■ GIVEN REQUEST ■
Please write out the lines of the data exactly, beginning with the first and ending with the line containing "S = bpy.context.scene"; leave the pictures behind.

■ DATASET EXTRACT ■
----

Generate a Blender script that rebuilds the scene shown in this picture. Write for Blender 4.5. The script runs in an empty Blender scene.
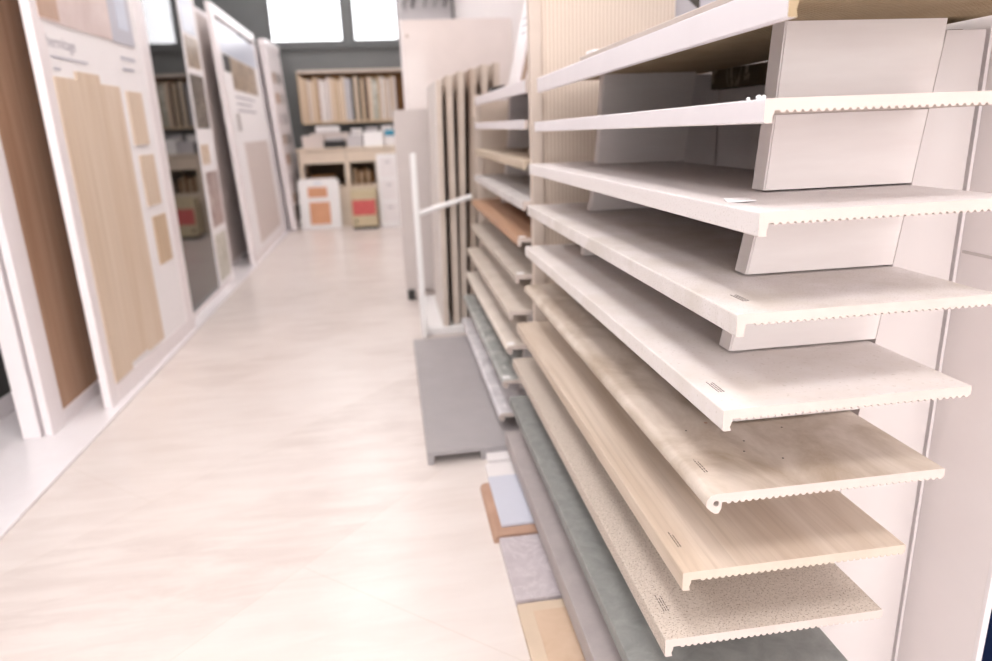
import bpy, bmesh, math, random
from mathutils import Matrix, Vector
random.seed(7)
C = bpy.context.scene.collection
S = bpy.context.scene

# ------------------------------------------------------------------ camera, world, lights, exposure
cam_d = bpy.data.cameras.new('camera')
cam = bpy.data.objects.new('camera', cam_d)
C.objects.link(cam)
R_ = ((0.98833688, -0.07648767, 0.13168089),
      (-0.1478953, -0.27602578, 0.94970351),
      (-0.03629329, -0.95810198, -0.28411863))      # world <- camera (x right, y down, z forward)
cam.matrix_world = Matrix(((R_[0][0], -R_[0][1], -R_[0][2], 0),
                           (R_[1][0], -R_[1][1], -R_[1][2], 0),
                           (R_[2][0], -R_[2][1], -R_[2][2], 0),
                           (0, 0, 0, 1)))
cam_d.sensor_width = 36
cam_d.lens = 696.73 / 992 * 36
cam_d.clip_start = 0.02
cam_d.clip_end = 200
cam_d.dof.use_dof = True
cam_d.dof.focus_distance = 0.92
cam_d.dof.aperture_fstop = 3.0
S.camera = cam

W = bpy.data.worlds.new('world')
S.world = W
W.use_nodes = True
W.node_tree.nodes['Background'].inputs[0].default_value = (1.0, 0.975, 0.98, 1)
W.node_tree.nodes['Background'].inputs[1].default_value = 2.7

LIGHT_E = 13.5          # emission of the ceiling panels
S.view_settings.view_transform = 'Standard'
S.view_settings.look = 'None'
S.view_settings.gamma = 1
S.view_settings.use_curve_mapping = False
S.view_settings.exposure = 0.42

FZ = -1.0      # floor
CZ = 2.2       # ceiling
YB = 8.3       # back wall
XR = 0.82      # right wall
XL = -2.7      # left wall

# ------------------------------------------------------------------ materials
def lin(c):
    out = []
    for v in c[:3]:
        v = v / 255
        out.append(v / 12.92 if v <= .04045 else ((v + .055) / 1.055) ** 2.4)
    return (*out, 1)

class NT:
    def __init__(s, name):
        s.m = bpy.data.materials.new(name)
        s.m.use_nodes = True
        s.n = s.m.node_tree.nodes
        s.l = s.m.node_tree.links
        s.b = s.n['Principled BSDF']
        s.tc = None
    def node(s, t, **kw):
        n = s.n.new(t)
        for k, v in kw.items():
            if k.startswith('i_'):
                key = k[2:]
                n.inputs[int(key) if key.isdigit() else key.replace('_', ' ')].default_value = v
            else:
                setattr(n, k, v)
        return n
    def coord(s, scale=(1, 1, 1), rot=(0, 0, 0)):
        tc = s.node('ShaderNodeTexCoord')
        mp = s.node('ShaderNodeMapping')
        mp.inputs['Scale'].default_value = scale
        mp.inputs['Rotation'].default_value = rot
        s.l.new(tc.outputs['Object'], mp.inputs['Vector'])
        return mp.outputs[0]
    def ramp(s, fac, a, b):
        r = s.node('ShaderNodeMapRange')
        r.inputs[1].default_value = a
        r.inputs[2].default_value = b
        s.l.new(fac, r.inputs[0])
        return r.outputs[0]
    def mix(s, fac, c1, c2):
        m = s.node('ShaderNodeMix', data_type='RGBA')
        if isinstance(fac, (int, float)): m.inputs[0].default_value = fac
        else: s.l.new(fac, m.inputs[0])
        for c, i in ((c1, 6), (c2, 7)):
            if isinstance(c, tuple): m.inputs[i].default_value = lin(c)
            else: s.l.new(c, m.inputs[i])
        return m.outputs[2]
    def noise(s, vec, scale, detail=4, rough=.6, dist=0):
        n = s.node('ShaderNodeTexNoise')
        n.inputs['Scale'].default_value = scale
        n.inputs['Detail'].default_value = detail
        n.inputs['Roughness'].default_value = rough
        n.inputs['Distortion'].default_value = dist
        s.l.new(vec, n.inputs['Vector'])
        return n.outputs[0]
    def bump(s, h, strength=.2, dist=.001):
        b = s.node('ShaderNodeBump')
        b.inputs['Strength'].default_value = strength
        b.inputs['Distance'].default_value = dist
        s.l.new(h, b.inputs['Height'])
        s.l.new(b.outputs[0], s.b.inputs['Normal'])
    def fin(s, col, rough=.5, spec=.5, metal=0):
        if isinstance(col, tuple): s.b.inputs['Base Color'].default_value = lin(col)
        else: s.l.new(col, s.b.inputs['Base Color'])
        s.b.inputs['Roughness'].default_value = rough
        s.b.inputs['Specular IOR Level'].default_value = spec
        s.b.inputs['Metallic'].default_value = metal
        return s.m

def plain(name, col, rough=.5, spec=.4, metal=0, var=6):
    t = NT(name)
    v = t.coord()
    n = t.ramp(t.noise(v, 9, 3), .3, .7)
    c2 = tuple(max(0, x - var) for x in col)
    return t.fin(t.mix(n, col, c2), rough, spec, metal)

def speckle(name, col, dark, amount=.6, scale=160, rough=.55, soft=None, blot=None):
    t = NT(name)
    v = t.coord()
    c = col
    if blot:
        c = t.mix(t.ramp(t.noise(v, 7, 5, .65), .38, .7), col, blot)
    if soft:
        c = t.mix(t.ramp(t.noise(v, scale * .45, 3), .45, .75), c, soft)
    n = t.noise(v, scale, 2, .5)
    f = t.ramp(n, amount, amount + .10)
    out = t.mix(f, c, dark)
    t.bump(n, .12, .0008)
    return t.fin(out, rough, .35)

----

■ ANSWER IN FULL ■
Generate a Blender script that rebuilds the scene shown in this picture. Write for Blender 4.5. The script runs in an empty Blender scene.
import bpy, bmesh, math, random
from mathutils import Matrix, Vector
random.seed(7)
C = bpy.context.scene.collection
S = bpy.context.scene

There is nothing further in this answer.